What would possibly cause a 'git push' to try and commit to two branches? I have my own branch I'm working on, which is on the shared repo... and a master branch. Right now I just wanted to push to my personal branch which went through just fine, but it also tried to push to master and got rejected. Looked something like this:
foo$ git push
Counting objects: 38, done.
Delta compression using 2 threads.
Compressing objects: 100% (19/19), done.
Writing objects: 100% (21/21), 9.73 KiB, done.
Total 21 (delta 14), reused 0 (delta 0)
To ssh://example.com/project.git
8184634..86b621e mybranch -> mybranch
! [rejected] master -> master (non-fast forward)

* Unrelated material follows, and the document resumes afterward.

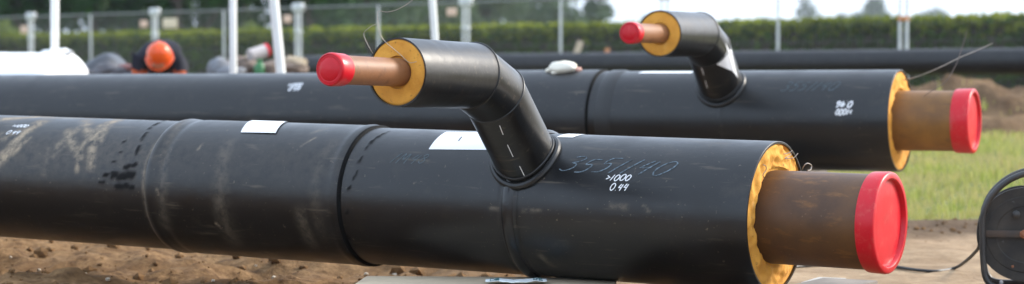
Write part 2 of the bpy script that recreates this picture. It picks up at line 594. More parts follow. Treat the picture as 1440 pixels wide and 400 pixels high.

error: failed to push some refs to 'ssh://example.com/project.git'
My config looks like this:
remote.origin.url=ssh://example.com/project.git
remote.origin.fetch=+refs/heads/*:refs/remotes/origin/*
branch.master.remote=origin
branch.master.merge=refs/heads/master
branch.mybranch.remote=origin
branch.mybranch.merge=refs/heads/mybranch
Esko notes that it's pushing to both because they're in my config. What if I want to push to both, just not simultaneously? When I have mybranch checked out and I git push, I clearly mean to push mybranch and not master. There's times when I'll checkout master, edit code, and want to commit/push that also. Is there a way for both to co-exist?